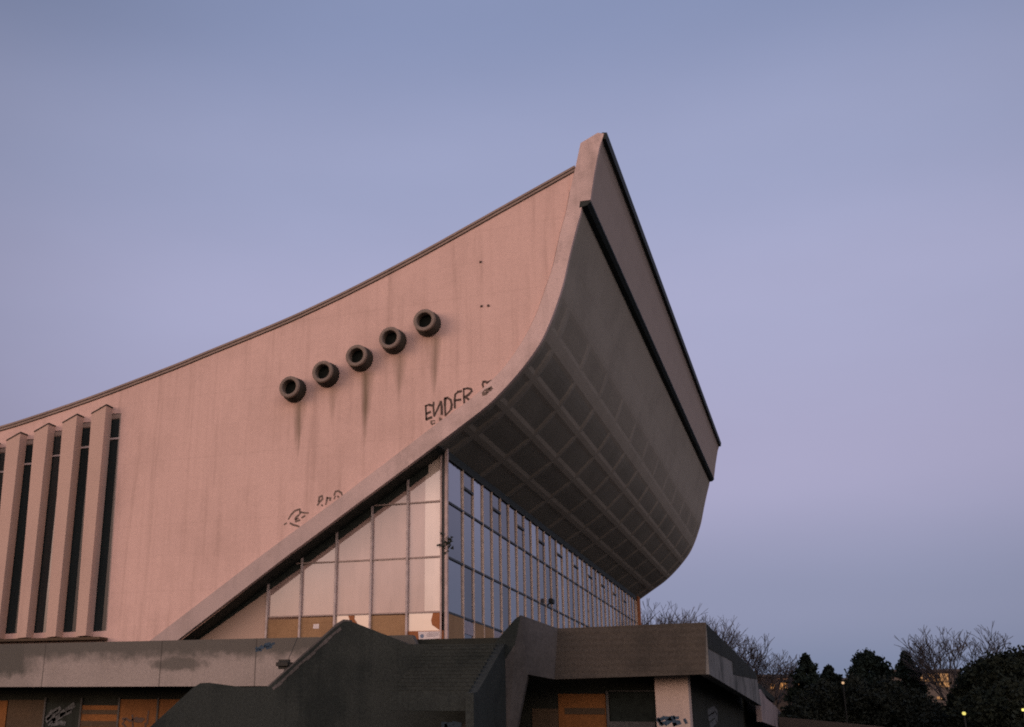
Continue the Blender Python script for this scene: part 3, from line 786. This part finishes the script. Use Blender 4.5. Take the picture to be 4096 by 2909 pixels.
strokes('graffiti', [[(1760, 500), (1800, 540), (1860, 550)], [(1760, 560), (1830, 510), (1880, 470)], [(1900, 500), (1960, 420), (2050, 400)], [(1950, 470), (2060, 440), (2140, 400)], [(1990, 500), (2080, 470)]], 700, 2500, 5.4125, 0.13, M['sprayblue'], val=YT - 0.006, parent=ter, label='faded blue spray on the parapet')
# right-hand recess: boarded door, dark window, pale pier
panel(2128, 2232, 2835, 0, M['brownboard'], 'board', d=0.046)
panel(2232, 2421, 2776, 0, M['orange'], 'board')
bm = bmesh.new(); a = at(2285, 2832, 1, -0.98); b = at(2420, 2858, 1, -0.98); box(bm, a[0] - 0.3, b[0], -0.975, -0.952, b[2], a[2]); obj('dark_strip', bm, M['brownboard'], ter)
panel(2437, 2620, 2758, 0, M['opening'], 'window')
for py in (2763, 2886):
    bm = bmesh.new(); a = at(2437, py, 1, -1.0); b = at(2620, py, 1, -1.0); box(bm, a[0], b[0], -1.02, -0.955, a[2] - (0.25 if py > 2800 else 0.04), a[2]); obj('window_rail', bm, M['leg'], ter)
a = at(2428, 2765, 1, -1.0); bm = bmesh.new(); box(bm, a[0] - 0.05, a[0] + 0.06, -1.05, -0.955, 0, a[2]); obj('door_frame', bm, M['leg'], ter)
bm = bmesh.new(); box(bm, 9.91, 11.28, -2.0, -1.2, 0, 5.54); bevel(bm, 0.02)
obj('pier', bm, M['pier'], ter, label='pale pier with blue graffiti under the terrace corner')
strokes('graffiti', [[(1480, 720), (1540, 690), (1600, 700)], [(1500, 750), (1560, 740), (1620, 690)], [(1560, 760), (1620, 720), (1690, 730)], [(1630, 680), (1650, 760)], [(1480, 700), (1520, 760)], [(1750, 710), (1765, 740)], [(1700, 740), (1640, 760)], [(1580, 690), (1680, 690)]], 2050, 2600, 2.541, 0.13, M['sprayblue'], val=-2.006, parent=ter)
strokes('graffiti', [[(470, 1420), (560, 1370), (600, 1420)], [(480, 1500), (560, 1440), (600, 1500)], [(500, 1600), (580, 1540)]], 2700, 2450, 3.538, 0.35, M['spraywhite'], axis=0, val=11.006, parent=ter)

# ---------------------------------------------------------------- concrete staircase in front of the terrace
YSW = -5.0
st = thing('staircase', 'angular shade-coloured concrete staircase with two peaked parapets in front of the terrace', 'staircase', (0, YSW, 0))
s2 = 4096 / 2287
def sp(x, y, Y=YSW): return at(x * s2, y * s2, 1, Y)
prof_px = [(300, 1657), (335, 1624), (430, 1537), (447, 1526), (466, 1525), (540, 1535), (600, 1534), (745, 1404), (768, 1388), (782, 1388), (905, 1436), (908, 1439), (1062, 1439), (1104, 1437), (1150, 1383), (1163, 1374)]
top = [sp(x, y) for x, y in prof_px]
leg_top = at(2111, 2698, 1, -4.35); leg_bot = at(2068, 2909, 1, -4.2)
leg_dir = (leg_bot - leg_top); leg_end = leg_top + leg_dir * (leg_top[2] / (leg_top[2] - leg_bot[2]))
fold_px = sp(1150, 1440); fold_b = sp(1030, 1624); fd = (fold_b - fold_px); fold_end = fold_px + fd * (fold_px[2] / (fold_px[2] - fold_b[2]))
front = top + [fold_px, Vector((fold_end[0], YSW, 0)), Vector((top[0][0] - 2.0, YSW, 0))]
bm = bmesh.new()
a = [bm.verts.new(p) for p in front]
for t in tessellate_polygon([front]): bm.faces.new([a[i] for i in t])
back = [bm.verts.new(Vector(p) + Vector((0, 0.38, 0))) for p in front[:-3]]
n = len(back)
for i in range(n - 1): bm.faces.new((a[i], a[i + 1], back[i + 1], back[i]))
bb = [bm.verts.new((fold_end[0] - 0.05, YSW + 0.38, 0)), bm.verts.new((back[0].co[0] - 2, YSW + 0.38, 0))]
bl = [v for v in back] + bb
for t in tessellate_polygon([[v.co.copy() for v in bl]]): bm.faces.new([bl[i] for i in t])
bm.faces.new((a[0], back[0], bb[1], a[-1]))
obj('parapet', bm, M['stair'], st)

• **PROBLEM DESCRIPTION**
All of the data needs repeating exactly, but the pictures do not.

• **TASK RESPONSE**
Continue the Blender Python script for this scene: part 3, from line 786. This part finishes the script. Use Blender 4.5. Take the picture to be 4096 by 2909 pixels.
strokes('graffiti', [[(1760, 500), (1800, 540), (1860, 550)], [(1760, 560), (1830, 510), (1880, 470)], [(1900, 500), (1960, 420), (2050, 400)], [(1950, 470), (2060, 440), (2140, 400)], [(1990, 500), (2080, 470)]], 700, 2500, 5.4125, 0.13, M['sprayblue'], val=YT - 0.006, parent=ter, label='faded blue spray on the parapet')
# right-hand recess: boarded door, dark window, pale pier
panel(2128, 2232, 2835, 0, M['brownboard'], 'board', d=0.046)
panel(2232, 2421, 2776, 0, M['orange'], 'board')
bm = bmesh.new(); a = at(2285, 2832, 1, -0.98); b = at(2420, 2858, 1, -0.98); box(bm, a[0] - 0.3, b[0], -0.975, -0.952, b[2], a[2]); obj('dark_strip', bm, M['brownboard'], ter)
panel(2437, 2620, 2758, 0, M['opening'], 'window')
for py in (2763, 2886):
    bm = bmesh.new(); a = at(2437, py, 1, -1.0); b = at(2620, py, 1, -1.0); box(bm, a[0], b[0], -1.02, -0.955, a[2] - (0.25 if py > 2800 else 0.04), a[2]); obj('window_rail', bm, M['leg'], ter)
a = at(2428, 2765, 1, -1.0); bm = bmesh.new(); box(bm, a[0] - 0.05, a[0] + 0.06, -1.05, -0.955, 0, a[2]); obj('door_frame', bm, M['leg'], ter)
bm = bmesh.new(); box(bm, 9.91, 11.28, -2.0, -1.2, 0, 5.54); bevel(bm, 0.02)
obj('pier', bm, M['pier'], ter, label='pale pier with blue graffiti under the terrace corner')
strokes('graffiti', [[(1480, 720), (1540, 690), (1600, 700)], [(1500, 750), (1560, 740), (1620, 690)], [(1560, 760), (1620, 720), (1690, 730)], [(1630, 680), (1650, 760)], [(1480, 700), (1520, 760)], [(1750, 710), (1765, 740)], [(1700, 740), (1640, 760)], [(1580, 690), (1680, 690)]], 2050, 2600, 2.541, 0.13, M['sprayblue'], val=-2.006, parent=ter)
strokes('graffiti', [[(470, 1420), (560, 1370), (600, 1420)], [(480, 1500), (560, 1440), (600, 1500)], [(500, 1600), (580, 1540)]], 2700, 2450, 3.538, 0.35, M['spraywhite'], axis=0, val=11.006, parent=ter)

# ---------------------------------------------------------------- concrete staircase in front of the terrace
YSW = -5.0
st = thing('staircase', 'angular shade-coloured concrete staircase with two peaked parapets in front of the terrace', 'staircase', (0, YSW, 0))
s2 = 4096 / 2287
def sp(x, y, Y=YSW): return at(x * s2, y * s2, 1, Y)
prof_px = [(300, 1657), (335, 1624), (430, 1537), (447, 1526), (466, 1525), (540, 1535), (600, 1534), (745, 1404), (768, 1388), (782, 1388), (905, 1436), (908, 1439), (1062, 1439), (1104, 1437), (1150, 1383), (1163, 1374)]
top = [sp(x, y) for x, y in prof_px]
leg_top = at(2111, 2698, 1, -4.35); leg_bot = at(2068, 2909, 1, -4.2)
leg_dir = (leg_bot - leg_top); leg_end = leg_top + leg_dir * (leg_top[2] / (leg_top[2] - leg_bot[2]))
fold_px = sp(1150, 1440); fold_b = sp(1030, 1624); fd = (fold_b - fold_px); fold_end = fold_px + fd * (fold_px[2] / (fold_px[2] - fold_b[2]))
front = top + [fold_px, Vector((fold_end[0], YSW, 0)), Vector((top[0][0] - 2.0, YSW, 0))]
bm = bmesh.new()
a = [bm.verts.new(p) for p in front]
for t in tessellate_polygon([front]): bm.faces.new([a[i] for i in t])
back = [bm.verts.new(Vector(p) + Vector((0, 0.38, 0))) for p in front[:-3]]
n = len(back)
for i in range(n - 1): bm.faces.new((a[i], a[i + 1], back[i + 1], back[i]))
bb = [bm.verts.new((fold_end[0] - 0.05, YSW + 0.38, 0)), bm.verts.new((back[0].co[0] - 2, YSW + 0.38, 0))]
bl = [v for v in back] + bb
for t in tessellate_polygon([[v.co.copy() for v in bl]]): bm.faces.new([bl[i] for i in t])
bm.faces.new((a[0], back[0], bb[1], a[-1]))
obj('parapet', bm, M['stair'], st)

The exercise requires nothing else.